**Problem to solve:**
Beginning with the first line, set down every line through the one containing "rng_t = np.random.default_rng(5).uniform(0, 1, 997)", exactly as it appears, but not the pictures.

Begin Dataset section

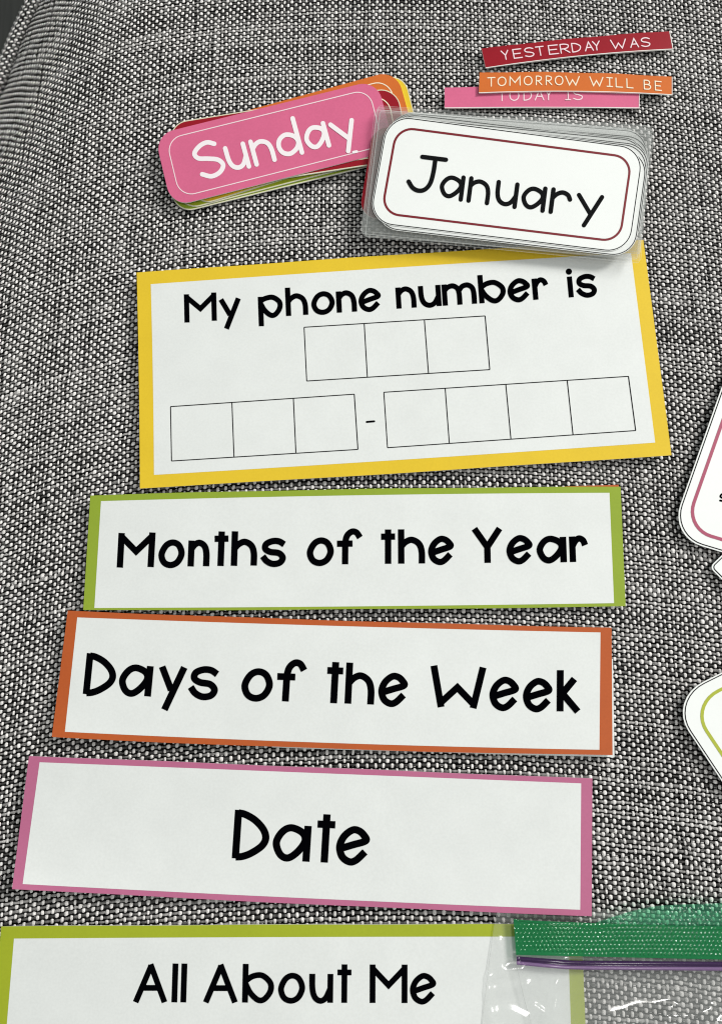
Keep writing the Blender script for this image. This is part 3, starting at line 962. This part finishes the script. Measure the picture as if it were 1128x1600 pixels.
free_grid('back_film', [(776, 1424), (771, 1450), (762, 1519), (753, 1600), (748, 1700)], [(1330, 1424), (1330, 1450), (1330, 1519), (1330, 1600), (1330, 1700)], 220, 110, z_back, BACKFILM)
free_grid('front_film', [(806, 1494), (808, 1508), (815, 1546), (822, 1574), (829, 1600), (845, 1700)], [(1330, 1506), (1330, 1520), (1330, 1546), (1330, 1574), (1330, 1600), (1330, 1700)], 200, 100, z_front, BAGFILM)


rng_t = np.random.default_rng(5).uniform(0, 1, 997)


def emboss(x, y, h, p=6.6):
    k = 2 * math.pi / p
    tx = rng_t[(np.round(x / p).astype(int) * 7 + np.round(y / p).astype(int) * 13) % 997]
    h = h * (.25 + 1.0 * tx ** 1.5 + .8 * np.exp(-((x - 878) / 28) ** 2) + .3 * np.exp(-((x - 1000) / 60) ** 2))
    x = x + np.where(np.round(y / p).astype(int) % 2 == 0, p / 2, 0) + .35 * (y - np.round(y / p) * p)
    return h * ((.5 + .5 * np.cos(x * k + .3 * np.sin(y * .11))) * (.5 + .5 * np.cos(y * k + .4 * np.sin(x * .02)))) ** 1.5


def zl(x, y):
    band = np.clip((y - 1441) / 6, 0, 1) * np.clip((1490 - y + (x - 802) * .03) / 6, 0, 1)
    return z_lip(x, y) + emboss(x, y, .00026) * band


free_grid('back_lip', [(905, 1447), (903, 1450)], [(1330, 1404), (1330, 1450)], 300, 28, lambda x, y: .0046 + .0010 * np.exp(-((x - 985) / 50) ** 2) + emboss(x, y, .00034, 6.2), PALEGREEN,
          top=lambda x: np.where(x < 1050, -28 * np.sin(np.clip((x - 905) / 145, 0, 1) * math.pi / 2) ** 1.6, -28) * np.clip(1 - (x - 905) / 425, 0, 1) - 12 * 0)
free_grid('green_lip', [(802, 1437), (804, 1465), (806, 1492)], [(1330, 1448), (1330, 1476), (1330, 1504)], 520, 60, zl, GREENFILM,
          top=lambda x: 8 * np.sin(np.clip((x - 802) / 528, 0, 1) * math.pi) * .5)
free_grid('clear_strip', [(806, 1491.5), (806.5, 1497)], [(1330, 1503.5), (1330, 1509)], 60, 4, lambda x, y: z_lip(x, y) - .0003, BAGFILM)


def rib(name, path, r, mat, zf=None):
    P = spline(path, k=10)
    V_, f = [], []
    K = 9
    for i, (x, y) in enumerate(P):
        c = px(x, y, float(zf(np.array([x]), np.array([y]))[0]) if zf else float(z_lip(np.array(x), np.array(y))) - .0002)
        for a in np.linspace(0, 2 * math.pi, K, endpoint=False):
            V_.append(c + np.array([0, math.cos(a) * r, math.sin(a) * r * .8]))
    for i in range(len(P) - 1):
        for j in range(K):
            f.append((i * K + j, (i + 1) * K + j, (i + 1) * K + (j + 1) % K, i * K + (j + 1) % K))
    f.append(tuple(range(K - 1, -1, -1)))
    return link(name, V_, f, [mat], bag)


rib('zip_rib', [(807, 1497.5), (860, 1501.5), (900, 1504), (1000, 1505), (1330, 1507)], .00085, PURPLE)
rib('zip_track', [(807, 1504), (860, 1509), (900, 1511.5), (1000, 1512.5), (1330, 1515)], .0009, MAUVE)
rib('zip_rib', [(807.5, 1501), (860, 1505.3), (900, 1507.8), (1000, 1508.8), (1330, 1511)], .0006, PURPLE)

rib('dark_edge_line', [(806.5, 1508), (815, 1546), (822, 1574), (829, 1600), (845, 1700)], .00018, FILMEDGE, z_front)  # dark line drawn along the front film edge
rib('dark_edge_line', [(776, 1424), (771, 1450), (762, 1519), (753, 1600), (748, 1700)], .00014, FILMEDGE, z_back)  # shadow at the back film edge, put in as a dark line
rib('lip_rim', [(802, 1437), (870, 1445.5), (940, 1450), (1066, 1452), (1330, 1448)], .00030, GREENFILM, z_lip)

End Dataset section

**Answer to the exercise:**
Keep writing the Blender script for this image. This is part 3, starting at line 962. This part finishes the script. Measure the picture as if it were 1128x1600 pixels.
free_grid('back_film', [(776, 1424), (771, 1450), (762, 1519), (753, 1600), (748, 1700)], [(1330, 1424), (1330, 1450), (1330, 1519), (1330, 1600), (1330, 1700)], 220, 110, z_back, BACKFILM)
free_grid('front_film', [(806, 1494), (808, 1508), (815, 1546), (822, 1574), (829, 1600), (845, 1700)], [(1330, 1506), (1330, 1520), (1330, 1546), (1330, 1574), (1330, 1600), (1330, 1700)], 200, 100, z_front, BAGFILM)


rng_t = np.random.default_rng(5).uniform(0, 1, 997)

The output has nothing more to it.